Monday, 12 September 2011

Moving

One phrase has stayed in my mind since moving from Shanghai to Pengshan- moving upstream.  In Shanghai, the water was a dark, thick, murky green with a nauseating smell that increased its potency when someone came through on a small boat and dredged the muck below.  I still wonder what he was doing.  In Shanghai, the water wasn't water; at least it wasn't the water I know.  What fish you might catch would never be dared eaten, no filter could make it drinkable again (or so it seemed).  The water was a receptacle for waste that needed to be moved.  I stood on the Bund, leaning against the railing and watched barges pass, filled with coal and logs and metal containers and who knows what else, all moving along the river.  I looked down and saw: soda bottles, candy wrappers, cigarette butts, iced tea bottles, plastic take-out containers, all floating downstream.  The river only served to transport things now.  Gone were the days of people drinking from its banks in cupped hands, of eating from its harvest.

Looking out to the east from atop Emei Shan as the sun rose, I thought again of the murky green road-once-river.  I thought to the day before, when I played in the clear pools of the high mountains, of how the water was so inviting to swim in.  Many people, young and old and in between,succumbed to the temptation; I saw people drinking water off the cliffs as they dripped in the warm afternoon.  We reached to the headwaters; we moved upstream. 

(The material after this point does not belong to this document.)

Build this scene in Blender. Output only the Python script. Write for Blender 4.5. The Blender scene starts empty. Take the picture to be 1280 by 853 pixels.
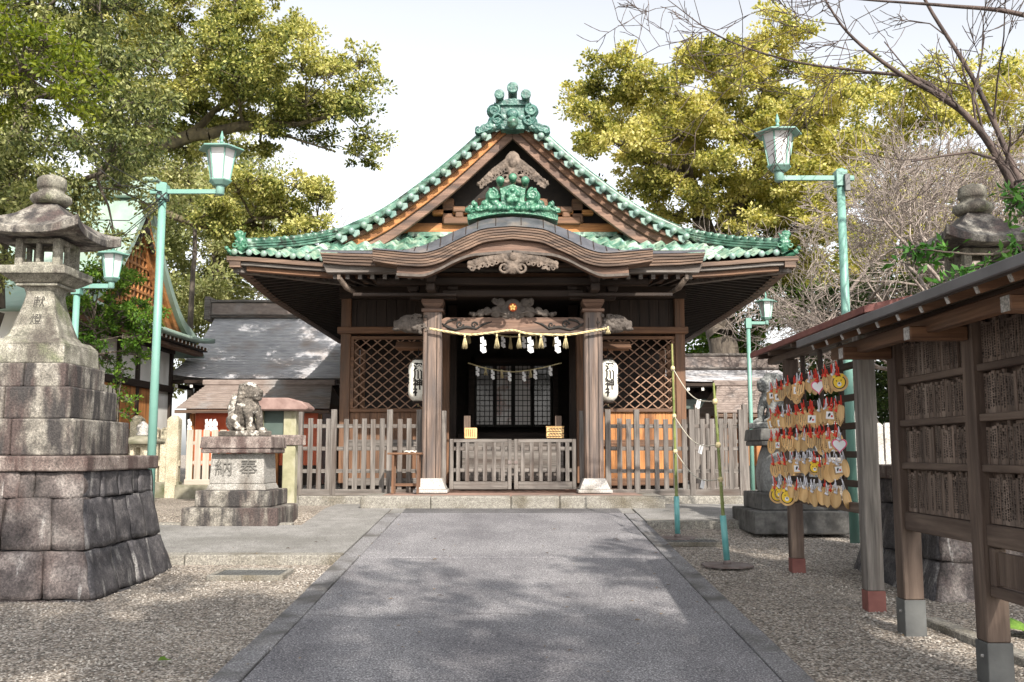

Simon Winchester wrote that to travel upstream in China was to journey back in time.  The farther you went, the less technology, modernization, and pollution had their hold on the land.  In three quick weeks I found how true his words are.  The rivers take the burden of modernization here, as well as the air.  Our college is not at the headwaters; the stream running along campus is the same uninviting murky green; we are somewhere in the middle of the river's course here near Chengdu.  But were are close to some headwaters, close to the mountains.